HUSBAND: Awe, awe (in a chirping cadence)

(Email) WIFE: Hi Michele, We (I mean my husband got a little silly when he dictated what to type. Feel free to cut out the beginning or leave it in. Your choice. (See attached) Thanks.

(Email) EDITOR: You’re husband’s input is fine... I like the funny ones too. My brother-in-law's was, "Never go to bed angry... the longest I've ever been awake is 5 days." :-) I may condense them a little or use more than one on different pages if that is ok.

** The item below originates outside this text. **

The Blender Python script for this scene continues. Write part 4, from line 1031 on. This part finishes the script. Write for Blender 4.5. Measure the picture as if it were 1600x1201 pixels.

Thank you so much... we'll be in touch!

©2008 Scripting for Success
Written for XM Comedy,-Satellite Radio

Monday, November 24, 2008

TODAY'S COMEDY SKETCH: Frozen

WIFE: Let's turn around.
HUSBAND: Let's keep going,
we haven't even walked half way around the loop.
WIFE: The lake is almost completely frozen.
Have you warmed up, yet?
HUSBAND: I can’t feel my toes right now and my left-
WIFE: Let’s talk about something else.
HUSBAND: I could go for a nice cup of coffee.
WIFE: Hot chocolate warms me up every time
and maybe some marshmallows.
HUSBAND: I don’t know about you, I’m not any warmer,
but all of a sudden I have a sugar high.

©2008 Scripting for Success
Written for XM Comedy,-Satellite Radio

Sunday, November 23, 2008

TODAY'S JOKE :The Eternal Optimist

HUSBAND: You want to go for a walk?
WIFE: Nope.

HUSBAND: What's up?

WIFE:
I haven’t even taken my coat off from a couple hours ago. I’m chilly.
HUSBAND: That’s the great thing about this time of year…

WIFE: What?

HUSBAND: Air condition is much cheaper.

WIFE: Ah the eternal optimist (half smile).